I spent this Saturday at FOSDEM, listening to some interesting talks.

Pieter Hintjens spoke about the Status of Software Patents in Europe. As the FFII president, he should clearly be against software patents. But, although his speech went in this direction, the 3 new FFII initiatives are diluting his/its position as well as the threat (the 3 initiatives are European patent conferences, the creation of the European Software Market Association to lobby the EU and a Campaign for Ethical Patents). Let’s talk seriously: software patents are not a solution and shouldn’t be allowed ; no trade-off.

Jim Gettys talking about the One Laptop Per Child project was good and exciting. I thought that the project was just about reducing the cost of a laptop with the 100 US$ goal in mind. But, technically, no one can just give regular laptop (as we have in developed countries): they are not designed to save enough power, to resist water and dust, to be readable under the sun, … The OLPC team came with bright ideas like a CPU that can be turned off (saving power) with display still on (allowing children to read) and wireless still on too (allowing the reception and transmission of network packets). They are using Open Source software because transparency is empowering (but it also really helps reducing costs and is the only thing you can use if you want to modify and fine-tune software).

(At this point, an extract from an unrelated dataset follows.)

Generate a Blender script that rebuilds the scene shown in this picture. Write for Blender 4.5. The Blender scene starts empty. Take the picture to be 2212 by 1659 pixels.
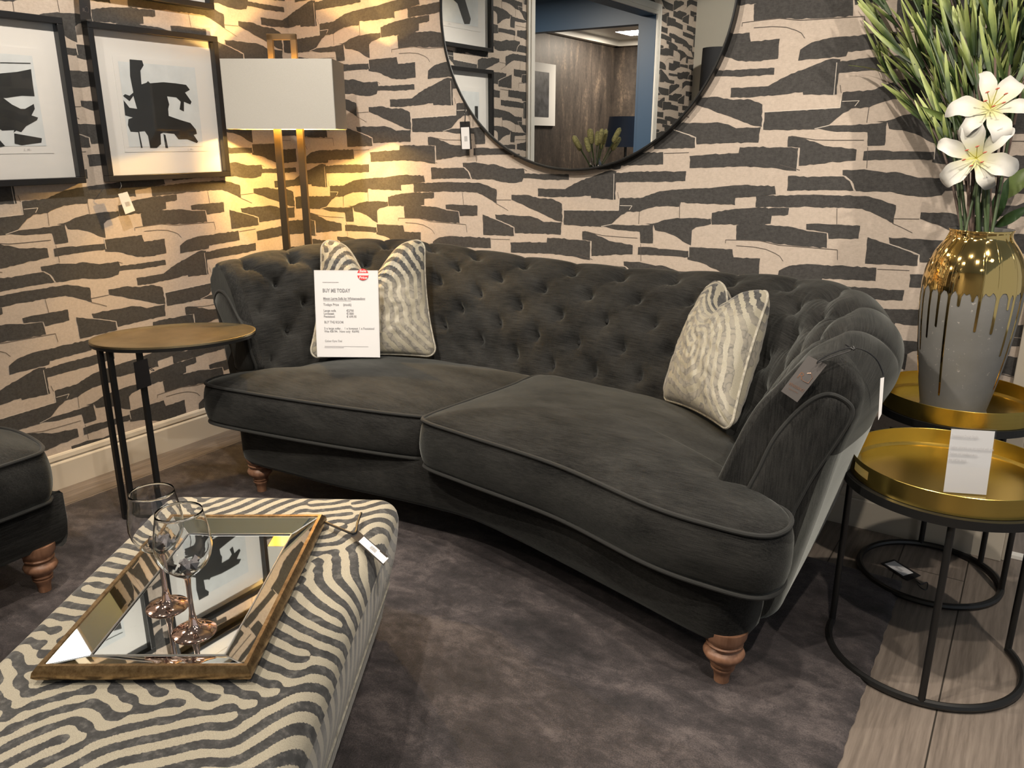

Simon Phipps‘keynote about the “liberation” of Java was disappointing. It was rather a Sun/Java commercial show than a real developers talk. Of course, they are working on the next release of Java and Sun became a corporate patron of the FSF. But nor the JDK nor the JRE are free for the moment.

During the afternoon, I saw a very nice introduction (à la Lessig) of Jabber by Peter Saint-Andre, a hypnotic introduction to Fedora by Chitlesh Goorah and Max Spevack, a clear talk about the Belgian eID on CentOS by Fabian Arrotin (although nothing was said on concerns about privacy) and finally Wim Dumon’s talk on Wt (bof).

In general, I noticed 3 general trends: more women are interested in free/open source software/movement (even more than last year), more Mac PCs are shamelessly turned on 😉 and more SLR cameras are used.

2 thoughts on “Saturday @ Fosdem

  1. I’m surprised you got the idea I’m somehow not against software patents. The EPLA proposal is the real threat; it promises to legitimise software patents across Europe. Read the epla.ffii.org site if you’re unsure. The European Patent Conference, and the Campaign for Ethical Patents are both aimed directly at preventing EPLA, and promoting the sane alternative of a patent system inside Europe that properly protects software from being monopolised by patents.

    In case there is any doubt whatsoever: I believe software patents are an unmitigated disaster. They make it impossible to develop new standards, new products, and new markets, in safety. I said all this at FOSDEM.

    Unfortunately, it’s not enough to simply “be against software patents”. No-one asks our opinion. At some point, words are not enough, and one must act.